Under the foregoing facts, the court was in error in entering the final divorce decree. Case v. Case, 243 S.C. 447, 134 S.E.2d 394.Case involved an action for divorce. After proof of desertion, entitling plaintiff to a divorce, an oral announcement by the court was made that a decree of divorce on that ground would be granted. Subsequently, the defendant moved for the issuance of an order on that ground. At the hearing, plaintiff's request for a nonsuit as to her demand for divorce was granted and defendant appealed. The court affirmed the order granting the nonsuit on the ground that defendant, the guilty spouse, had no right to demand that the final decree of divorce be granted, even though an oral decision had been announced that such a decree would be later entered. The option rested entirely with the innocent party whether a divorce would ever be sought or whether the divorce action would be continued once it was started. The reasoning of the court was that the law, which favors the dismissal of divorce actions and the reconciliation of the parties, will not force a divorce upon a party entitled to it, if he does not then desire it. The court quoted the following from Vinyard v. Vinyard, Del., 48 A.2d 497: "To permit him (the guilty spouse) now to insist upon a final decree would be to grant him a divorce indirectly when by the findings of this Court he has no right to obtain one directly."

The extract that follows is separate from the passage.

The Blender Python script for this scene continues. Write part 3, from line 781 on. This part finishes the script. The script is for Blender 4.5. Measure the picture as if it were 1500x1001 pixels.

The right of the court to dismiss an action for divorce for failure of the prevailing party to seek a final decree is not here involved. See: Annotation: 151 A.L.R. 849. We simply decide that, under the present facts, the court was in error in entering the final divorce decree when the plaintiff indicated that she did not desire a divorce at that time.
While the wife has argued exceptions to the provisions of the decree relating to the settlement of property rights and support, these are not considered. These issues are best decided in the light of the wife's final decision on the question of divorce. The final order of the lower court is accordingly reversed, leaving all issues with reference to the entry of a final divorce decree, permanent support, and counsel fees for further consideration on remand.
Reversed and remanded.
MOSS, C.J., and BUSSEY, BRAILSFORD and LITTLEJOHN, JJ., concur.